The consequences of lacking a college education also extend to poor family outcomes, such as the proliferation of single-parent homes. Melissa Kearney, an economics professor, points out that children raised in single-parent homes are less likely to succeed in school and more likely to run afoul of the law. Even worse, children of single-parent families are more likely to replicate the pattern of poor family outcomes in their own adult lives.
So, our current policies are inconsistent with our avowed goals. First, our goal to maintain our global competitiveness requires that American colleges produce more and better educated students. Second, our goal to have a society with the capacity to reproduce socially healthy outcomes requires that we have more stable and financially sustainable families. To achieve these goals, though, we need to make education (college and vocational) more affordable and equitable across classes. Neither seems promising under current policies.

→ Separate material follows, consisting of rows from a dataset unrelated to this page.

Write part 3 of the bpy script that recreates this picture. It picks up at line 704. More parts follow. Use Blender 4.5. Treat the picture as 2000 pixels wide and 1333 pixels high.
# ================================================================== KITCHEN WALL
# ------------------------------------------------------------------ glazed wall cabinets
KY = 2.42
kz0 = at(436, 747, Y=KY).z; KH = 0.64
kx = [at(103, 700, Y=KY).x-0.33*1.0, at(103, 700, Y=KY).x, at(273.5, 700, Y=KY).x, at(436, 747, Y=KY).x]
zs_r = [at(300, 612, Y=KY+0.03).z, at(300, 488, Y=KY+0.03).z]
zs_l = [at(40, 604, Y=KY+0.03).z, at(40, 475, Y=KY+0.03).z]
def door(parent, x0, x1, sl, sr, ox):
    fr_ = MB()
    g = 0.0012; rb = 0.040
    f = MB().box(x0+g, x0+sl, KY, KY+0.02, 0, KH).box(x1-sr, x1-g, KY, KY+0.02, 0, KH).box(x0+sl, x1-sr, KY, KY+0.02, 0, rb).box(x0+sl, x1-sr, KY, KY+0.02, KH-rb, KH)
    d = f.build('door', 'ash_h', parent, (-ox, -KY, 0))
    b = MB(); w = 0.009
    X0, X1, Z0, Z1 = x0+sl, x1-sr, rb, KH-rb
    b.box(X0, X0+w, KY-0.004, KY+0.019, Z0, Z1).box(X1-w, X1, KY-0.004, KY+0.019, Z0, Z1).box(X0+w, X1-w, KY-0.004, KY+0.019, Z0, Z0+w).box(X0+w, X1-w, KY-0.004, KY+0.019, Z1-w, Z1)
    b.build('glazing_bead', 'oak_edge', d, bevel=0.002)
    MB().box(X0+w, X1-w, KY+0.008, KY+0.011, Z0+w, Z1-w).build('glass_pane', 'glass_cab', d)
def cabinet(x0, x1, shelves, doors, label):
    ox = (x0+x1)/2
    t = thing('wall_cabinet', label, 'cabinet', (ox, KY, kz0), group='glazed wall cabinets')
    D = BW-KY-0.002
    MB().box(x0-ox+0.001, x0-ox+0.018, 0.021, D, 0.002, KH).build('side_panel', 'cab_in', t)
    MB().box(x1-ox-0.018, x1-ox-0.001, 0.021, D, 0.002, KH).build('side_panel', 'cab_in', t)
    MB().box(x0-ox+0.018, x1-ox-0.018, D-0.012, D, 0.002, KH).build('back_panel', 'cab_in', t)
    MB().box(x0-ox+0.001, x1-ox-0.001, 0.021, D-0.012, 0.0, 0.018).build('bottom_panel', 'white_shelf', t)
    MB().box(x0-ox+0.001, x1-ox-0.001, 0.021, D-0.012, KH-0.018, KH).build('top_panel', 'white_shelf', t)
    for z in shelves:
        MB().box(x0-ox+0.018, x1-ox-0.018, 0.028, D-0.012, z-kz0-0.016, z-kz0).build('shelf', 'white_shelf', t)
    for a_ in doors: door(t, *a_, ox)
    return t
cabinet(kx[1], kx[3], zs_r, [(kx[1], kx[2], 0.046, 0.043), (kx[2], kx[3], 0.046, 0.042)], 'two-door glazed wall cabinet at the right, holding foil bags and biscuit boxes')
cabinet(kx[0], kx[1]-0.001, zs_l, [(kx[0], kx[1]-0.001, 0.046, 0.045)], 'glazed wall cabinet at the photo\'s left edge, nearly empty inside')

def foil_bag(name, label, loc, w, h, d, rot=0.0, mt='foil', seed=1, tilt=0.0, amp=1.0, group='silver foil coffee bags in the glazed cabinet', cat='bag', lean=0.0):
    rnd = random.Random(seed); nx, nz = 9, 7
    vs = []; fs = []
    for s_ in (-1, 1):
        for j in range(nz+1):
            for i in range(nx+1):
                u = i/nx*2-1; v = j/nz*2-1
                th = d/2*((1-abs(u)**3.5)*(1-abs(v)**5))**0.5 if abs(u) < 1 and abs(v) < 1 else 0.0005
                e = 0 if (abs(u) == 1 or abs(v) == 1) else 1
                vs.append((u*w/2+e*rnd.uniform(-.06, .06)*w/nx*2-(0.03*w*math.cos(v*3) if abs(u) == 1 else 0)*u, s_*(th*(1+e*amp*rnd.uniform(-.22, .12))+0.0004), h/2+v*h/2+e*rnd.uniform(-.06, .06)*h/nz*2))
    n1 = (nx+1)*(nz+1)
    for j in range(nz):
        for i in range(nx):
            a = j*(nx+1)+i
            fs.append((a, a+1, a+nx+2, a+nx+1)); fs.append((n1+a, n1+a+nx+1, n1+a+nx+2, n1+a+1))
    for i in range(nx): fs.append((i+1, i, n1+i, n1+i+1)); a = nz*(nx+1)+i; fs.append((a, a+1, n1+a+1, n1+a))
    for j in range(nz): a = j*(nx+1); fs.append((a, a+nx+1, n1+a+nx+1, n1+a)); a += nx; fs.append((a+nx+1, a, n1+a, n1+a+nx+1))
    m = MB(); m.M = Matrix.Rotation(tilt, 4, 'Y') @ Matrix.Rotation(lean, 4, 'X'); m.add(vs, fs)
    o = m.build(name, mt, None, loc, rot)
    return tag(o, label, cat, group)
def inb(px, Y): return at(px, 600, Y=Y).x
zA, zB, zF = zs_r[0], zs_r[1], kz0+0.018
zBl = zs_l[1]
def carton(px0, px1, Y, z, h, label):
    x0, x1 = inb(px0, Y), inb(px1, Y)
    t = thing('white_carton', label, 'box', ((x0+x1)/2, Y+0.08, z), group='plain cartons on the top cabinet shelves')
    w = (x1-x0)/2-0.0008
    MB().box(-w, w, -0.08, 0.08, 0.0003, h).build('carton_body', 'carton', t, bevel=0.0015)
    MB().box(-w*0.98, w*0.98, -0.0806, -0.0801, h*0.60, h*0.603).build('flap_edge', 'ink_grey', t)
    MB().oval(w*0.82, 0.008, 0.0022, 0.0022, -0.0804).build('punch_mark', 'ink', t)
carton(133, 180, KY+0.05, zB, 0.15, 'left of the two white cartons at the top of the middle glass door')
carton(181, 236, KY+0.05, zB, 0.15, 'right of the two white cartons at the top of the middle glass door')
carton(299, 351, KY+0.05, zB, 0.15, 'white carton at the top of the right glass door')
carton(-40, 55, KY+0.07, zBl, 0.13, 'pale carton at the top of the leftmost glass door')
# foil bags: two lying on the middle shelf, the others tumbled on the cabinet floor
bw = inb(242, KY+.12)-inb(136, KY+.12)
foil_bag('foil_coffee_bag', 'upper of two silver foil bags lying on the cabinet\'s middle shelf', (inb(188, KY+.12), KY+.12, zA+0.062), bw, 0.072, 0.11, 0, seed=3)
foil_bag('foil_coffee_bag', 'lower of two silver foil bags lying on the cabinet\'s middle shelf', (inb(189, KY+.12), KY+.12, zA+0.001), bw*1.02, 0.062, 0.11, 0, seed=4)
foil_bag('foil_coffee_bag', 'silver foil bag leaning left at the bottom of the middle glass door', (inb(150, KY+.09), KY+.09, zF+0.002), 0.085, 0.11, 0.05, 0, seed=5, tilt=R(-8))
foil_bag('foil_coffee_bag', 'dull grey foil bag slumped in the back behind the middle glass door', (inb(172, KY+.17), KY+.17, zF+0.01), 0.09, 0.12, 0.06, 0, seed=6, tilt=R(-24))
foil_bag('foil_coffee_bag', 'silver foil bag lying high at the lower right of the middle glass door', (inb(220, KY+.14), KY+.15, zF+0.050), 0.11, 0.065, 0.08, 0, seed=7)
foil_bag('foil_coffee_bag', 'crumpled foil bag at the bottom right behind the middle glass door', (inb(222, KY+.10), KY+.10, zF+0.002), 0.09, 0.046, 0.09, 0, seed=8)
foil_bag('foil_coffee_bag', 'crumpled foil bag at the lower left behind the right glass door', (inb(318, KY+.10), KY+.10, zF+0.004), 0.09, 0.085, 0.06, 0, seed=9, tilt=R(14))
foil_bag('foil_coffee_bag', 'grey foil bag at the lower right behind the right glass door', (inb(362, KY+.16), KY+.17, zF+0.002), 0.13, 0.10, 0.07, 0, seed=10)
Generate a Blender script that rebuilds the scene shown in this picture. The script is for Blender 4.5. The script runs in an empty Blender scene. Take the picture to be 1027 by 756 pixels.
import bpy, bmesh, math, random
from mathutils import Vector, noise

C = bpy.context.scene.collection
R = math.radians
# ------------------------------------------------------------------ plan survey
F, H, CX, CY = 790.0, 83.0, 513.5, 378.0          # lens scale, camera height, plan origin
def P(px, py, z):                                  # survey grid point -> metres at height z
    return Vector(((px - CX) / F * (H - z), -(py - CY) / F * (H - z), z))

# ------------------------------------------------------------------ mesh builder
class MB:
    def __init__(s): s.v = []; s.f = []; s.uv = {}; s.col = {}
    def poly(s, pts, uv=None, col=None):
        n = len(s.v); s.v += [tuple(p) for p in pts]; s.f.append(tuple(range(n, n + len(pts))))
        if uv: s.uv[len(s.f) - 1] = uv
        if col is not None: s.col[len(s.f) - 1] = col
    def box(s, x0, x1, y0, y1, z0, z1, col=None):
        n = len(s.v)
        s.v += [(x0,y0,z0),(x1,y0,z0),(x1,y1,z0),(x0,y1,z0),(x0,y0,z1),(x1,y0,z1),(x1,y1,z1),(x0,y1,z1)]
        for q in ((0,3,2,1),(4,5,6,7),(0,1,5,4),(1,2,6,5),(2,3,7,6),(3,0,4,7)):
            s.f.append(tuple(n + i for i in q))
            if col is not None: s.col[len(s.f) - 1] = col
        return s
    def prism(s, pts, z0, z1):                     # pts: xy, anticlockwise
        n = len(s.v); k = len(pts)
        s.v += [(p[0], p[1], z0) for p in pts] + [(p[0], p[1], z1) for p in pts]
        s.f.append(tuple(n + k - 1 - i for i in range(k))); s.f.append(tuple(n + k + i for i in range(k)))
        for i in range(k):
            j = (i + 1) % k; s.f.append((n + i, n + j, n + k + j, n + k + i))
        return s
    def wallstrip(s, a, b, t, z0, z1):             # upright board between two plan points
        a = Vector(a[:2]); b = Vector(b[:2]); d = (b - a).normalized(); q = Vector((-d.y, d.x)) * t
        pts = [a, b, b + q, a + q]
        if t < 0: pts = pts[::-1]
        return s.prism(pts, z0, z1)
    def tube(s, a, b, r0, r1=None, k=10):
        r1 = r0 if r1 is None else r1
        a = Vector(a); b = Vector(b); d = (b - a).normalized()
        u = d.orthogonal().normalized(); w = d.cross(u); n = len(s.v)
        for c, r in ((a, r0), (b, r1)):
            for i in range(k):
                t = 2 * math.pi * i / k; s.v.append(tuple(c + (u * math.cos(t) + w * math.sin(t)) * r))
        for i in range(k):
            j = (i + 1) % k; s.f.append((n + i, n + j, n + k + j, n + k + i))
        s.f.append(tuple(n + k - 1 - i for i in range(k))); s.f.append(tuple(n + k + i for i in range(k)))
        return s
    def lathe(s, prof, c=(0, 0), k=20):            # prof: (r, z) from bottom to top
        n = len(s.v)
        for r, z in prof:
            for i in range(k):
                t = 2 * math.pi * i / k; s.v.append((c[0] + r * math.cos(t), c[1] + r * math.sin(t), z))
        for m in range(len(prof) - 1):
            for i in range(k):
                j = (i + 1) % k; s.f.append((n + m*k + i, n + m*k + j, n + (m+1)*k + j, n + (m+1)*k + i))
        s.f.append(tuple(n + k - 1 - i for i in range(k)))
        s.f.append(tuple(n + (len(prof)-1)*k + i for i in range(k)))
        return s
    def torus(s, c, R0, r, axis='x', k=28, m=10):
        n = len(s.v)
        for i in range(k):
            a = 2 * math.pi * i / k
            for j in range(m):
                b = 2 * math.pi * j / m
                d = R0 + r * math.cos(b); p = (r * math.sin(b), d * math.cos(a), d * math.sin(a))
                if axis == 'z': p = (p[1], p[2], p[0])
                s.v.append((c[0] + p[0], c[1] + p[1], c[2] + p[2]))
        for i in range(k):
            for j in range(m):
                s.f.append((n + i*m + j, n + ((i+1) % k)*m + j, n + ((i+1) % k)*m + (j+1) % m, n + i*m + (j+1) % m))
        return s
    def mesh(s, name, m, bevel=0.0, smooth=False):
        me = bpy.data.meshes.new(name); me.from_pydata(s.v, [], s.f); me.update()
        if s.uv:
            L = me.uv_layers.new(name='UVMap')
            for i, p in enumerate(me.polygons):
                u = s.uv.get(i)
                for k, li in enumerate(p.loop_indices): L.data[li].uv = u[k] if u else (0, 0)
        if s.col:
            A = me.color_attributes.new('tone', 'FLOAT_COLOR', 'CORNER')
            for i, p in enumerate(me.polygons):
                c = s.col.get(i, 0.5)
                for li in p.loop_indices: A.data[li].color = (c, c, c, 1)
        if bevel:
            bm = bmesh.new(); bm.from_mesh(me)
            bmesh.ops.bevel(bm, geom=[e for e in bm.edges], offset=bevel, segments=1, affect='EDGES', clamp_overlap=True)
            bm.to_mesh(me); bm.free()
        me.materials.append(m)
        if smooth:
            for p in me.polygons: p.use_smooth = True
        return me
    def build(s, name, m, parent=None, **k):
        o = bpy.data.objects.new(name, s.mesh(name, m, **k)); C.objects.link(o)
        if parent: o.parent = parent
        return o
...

Finally, there is another dimension in the college versus no college rift. Educated elites like to glamorized college education as the ticket to social success and better living. The representatives of these elites inhabit the two coastal strips of the country and live off the digital and information economy. But a country needs food, energy, and other tangible goods to prosper. And as of 2018, according to The Bureau of Labor Statistics most of the Americans who provided these necessities lived in the middle of the country. These people for good reason dispute the idea that a college education (at a high cost nonetheless) is indispensable for their jobs. And, of course, they resent the fact that they have lost significant share of the production of these goods to foreign countries. Hence, they feel abandoned.
Which leads to the question: “Should lacking a college degree mean a life in misery in America?” How wise and politically sustainable is it to ignore the interests and social standing of the majority of the population that happens to forego or not afford a college degree?